Monday, November 13, 2006

See How They Ran, pt. 2 - Yesterday's Chicago Tribune included a special section entitled, "The House that Rahm built," describing how Rahm Emanuel engineered last week's Democratic takeover of the House of Representatives as Head of the Democratic Congressional Campaign Committee. While the story was far from a "masturpiece" - making frequent mention of his penchant for profanity - it did take a decidedly admiring tone. (Perhaps it was trying to be a "feel-good" story about a local boy making something of himself, especially with the direct-from-Lifetime reminisces from Emanuel's childhood.) The story was undoubtedly more evenhanded than anything Karl Rove or Tom DeLay could expect these days.

But the picture that emerges most clearly from the article is that of Rahm Emanuel as sort of a political Gordon Gekko, someone who would paraphrase the oleaginous character from the movie Wall Street in saying, "Winning is good."

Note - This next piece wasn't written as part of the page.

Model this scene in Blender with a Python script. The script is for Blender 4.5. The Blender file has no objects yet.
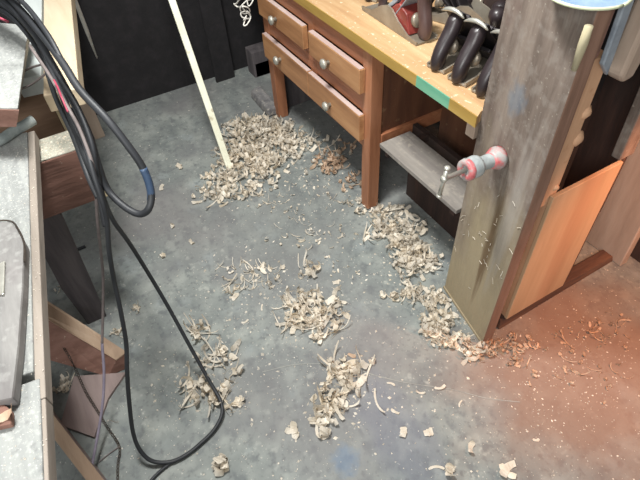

Emanuel believed in being tough. In September 2005, he described a Vietnam veteran he was trying to recruit this way: "I don't know if he's going to win, but I'll tell you this: I don't want to cross [him]. I think he would take out a knife and kill you. I think he would kill you." Emanuel viewed this as an asset.
Emanuel comes across as a man who wants to win for the sake of winning, as if winning elections has become an end wholly apart from the responsibilities of governance. Campaign victories aside, it is apparent that all of this may be a prelude to significant Democratic infighting, as schisms that were temporarily papered over to during the election season reemerge with a vengeance.